* Source excerpt *

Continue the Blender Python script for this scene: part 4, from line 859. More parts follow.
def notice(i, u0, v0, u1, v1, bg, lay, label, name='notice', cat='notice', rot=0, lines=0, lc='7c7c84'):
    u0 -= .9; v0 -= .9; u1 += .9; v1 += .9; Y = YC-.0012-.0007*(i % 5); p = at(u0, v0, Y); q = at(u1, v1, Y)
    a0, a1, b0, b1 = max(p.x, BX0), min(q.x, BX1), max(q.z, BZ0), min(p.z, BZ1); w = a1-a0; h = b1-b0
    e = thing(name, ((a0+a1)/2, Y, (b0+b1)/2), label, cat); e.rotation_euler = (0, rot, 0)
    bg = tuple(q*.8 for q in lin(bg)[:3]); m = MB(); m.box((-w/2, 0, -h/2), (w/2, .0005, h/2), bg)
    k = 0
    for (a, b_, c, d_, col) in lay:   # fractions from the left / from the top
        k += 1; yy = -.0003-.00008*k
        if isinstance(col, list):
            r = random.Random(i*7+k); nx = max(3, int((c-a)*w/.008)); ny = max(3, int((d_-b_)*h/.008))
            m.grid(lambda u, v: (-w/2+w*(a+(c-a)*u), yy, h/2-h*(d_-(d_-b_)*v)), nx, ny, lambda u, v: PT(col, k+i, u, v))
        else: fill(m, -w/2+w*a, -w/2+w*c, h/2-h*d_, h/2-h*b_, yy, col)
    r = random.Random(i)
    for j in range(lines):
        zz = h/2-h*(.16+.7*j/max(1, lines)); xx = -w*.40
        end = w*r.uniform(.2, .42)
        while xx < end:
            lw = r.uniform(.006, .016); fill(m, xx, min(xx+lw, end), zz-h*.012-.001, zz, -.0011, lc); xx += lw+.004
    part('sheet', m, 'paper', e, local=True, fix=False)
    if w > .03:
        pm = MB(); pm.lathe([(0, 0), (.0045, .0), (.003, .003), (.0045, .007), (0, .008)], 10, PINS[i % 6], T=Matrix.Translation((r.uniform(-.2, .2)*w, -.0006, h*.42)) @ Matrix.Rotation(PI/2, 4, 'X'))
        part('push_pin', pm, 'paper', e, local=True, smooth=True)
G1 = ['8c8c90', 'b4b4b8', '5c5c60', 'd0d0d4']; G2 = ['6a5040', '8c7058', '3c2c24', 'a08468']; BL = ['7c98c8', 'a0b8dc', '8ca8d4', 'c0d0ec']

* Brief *
Extract each line of the material exactly as it stands.

* Exercise result *
Continue the Blender Python script for this scene: part 4, from line 859. More parts follow.
def notice(i, u0, v0, u1, v1, bg, lay, label, name='notice', cat='notice', rot=0, lines=0, lc='7c7c84'):
    u0 -= .9; v0 -= .9; u1 += .9; v1 += .9; Y = YC-.0012-.0007*(i % 5); p = at(u0, v0, Y); q = at(u1, v1, Y)
    a0, a1, b0, b1 = max(p.x, BX0), min(q.x, BX1), max(q.z, BZ0), min(p.z, BZ1); w = a1-a0; h = b1-b0
    e = thing(name, ((a0+a1)/2, Y, (b0+b1)/2), label, cat); e.rotation_euler = (0, rot, 0)
    bg = tuple(q*.8 for q in lin(bg)[:3]); m = MB(); m.box((-w/2, 0, -h/2), (w/2, .0005, h/2), bg)
    k = 0
    for (a, b_, c, d_, col) in lay:   # fractions from the left / from the top
        k += 1; yy = -.0003-.00008*k
        if isinstance(col, list):
            r = random.Random(i*7+k); nx = max(3, int((c-a)*w/.008)); ny = max(3, int((d_-b_)*h/.008))
            m.grid(lambda u, v: (-w/2+w*(a+(c-a)*u), yy, h/2-h*(d_-(d_-b_)*v)), nx, ny, lambda u, v: PT(col, k+i, u, v))
        else: fill(m, -w/2+w*a, -w/2+w*c, h/2-h*d_, h/2-h*b_, yy, col)
    r = random.Random(i)
    for j in range(lines):
        zz = h/2-h*(.16+.7*j/max(1, lines)); xx = -w*.40
        end = w*r.uniform(.2, .42)
        while xx < end:
            lw = r.uniform(.006, .016); fill(m, xx, min(xx+lw, end), zz-h*.012-.001, zz, -.0011, lc); xx += lw+.004
    part('sheet', m, 'paper', e, local=True, fix=False)
    if w > .03:
        pm = MB(); pm.lathe([(0, 0), (.0045, .0), (.003, .003), (.0045, .007), (0, .008)], 10, PINS[i % 6], T=Matrix.Translation((r.uniform(-.2, .2)*w, -.0006, h*.42)) @ Matrix.Rotation(PI/2, 4, 'X'))
        part('push_pin', pm, 'paper', e, local=True, smooth=True)
G1 = ['8c8c90', 'b4b4b8', '5c5c60', 'd0d0d4']; G2 = ['6a5040', '8c7058', '3c2c24', 'a08468']; BL = ['7c98c8', 'a0b8dc', '8ca8d4', 'c0d0ec']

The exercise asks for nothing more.